My longing was for my mother,'cause I didn't actually I spent my first, um, few years with my mother, but then I had to go to school. In Kingston, a choice made by my parents without consulting me, but who consults a child? ... my mother was still alive, my father hadn't married her, my father didn't marry either women, and this is one of the things that I lived with in my life that I was embarrassed by. Um, I'm not embarrassed by it any more because all of these things in my life is what has brought me to where I am now, whatever you want to look at it and call it.
Presenter asks
Where did you find the courage to stay [in New York]?

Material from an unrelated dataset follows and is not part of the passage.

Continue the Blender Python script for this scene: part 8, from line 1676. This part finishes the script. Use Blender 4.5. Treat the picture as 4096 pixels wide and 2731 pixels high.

The courage to stay came from I must go home, this is too much. And then But what will I say to my friends when I go home? Those who said, Oh, Willet, it's fantastic, you're going you're going to make it. Fantastic. Good luck, boy. But not them so much, but how could I face myself? And I thought I must. Try harder
Presenter asks
Did you feel you were suddenly being rejected [from Jonathan Miller's Rigoletto] because of your colour?
No, not certainly it's not something new. ... It happens, you know, it it happens a lot in in in this life. Um there are situations where because of your colour um you're just looked at in a different way.
Presenter asks
Did your father ever come and see you sing in public?
In opera, no, he never heard me and my mother never heard me either. Um my mother couldn't read and write and she um certainly wouldn't find it possible to sign a passport document to get the required papers. And I have to say that As a young boy, young man, I was also embarrassed. Um the fact that my my mother was Like this. [Illiterate.] ... But now I recognize that illiteracy is is just one of these things that can happen in this life. My mother was the most beautiful, wonderful, generous person that I've ever known.
“I haven't sort of lived my life focusing on on racism because it's very destructive.”
“I think in this world there is this wonderful fabric of colors. And um maybe it's easier for me to say so because I'm of a certain distinctive quality that makes me noticeable and um in a in a in a field of um White people I stick out.”
“My mother was the most beautiful, wonderful, generous person that I've ever known. She didn't find the need to say I love you. And I never told her I loved her. It was just there.”
“A life lived does not need regrets.”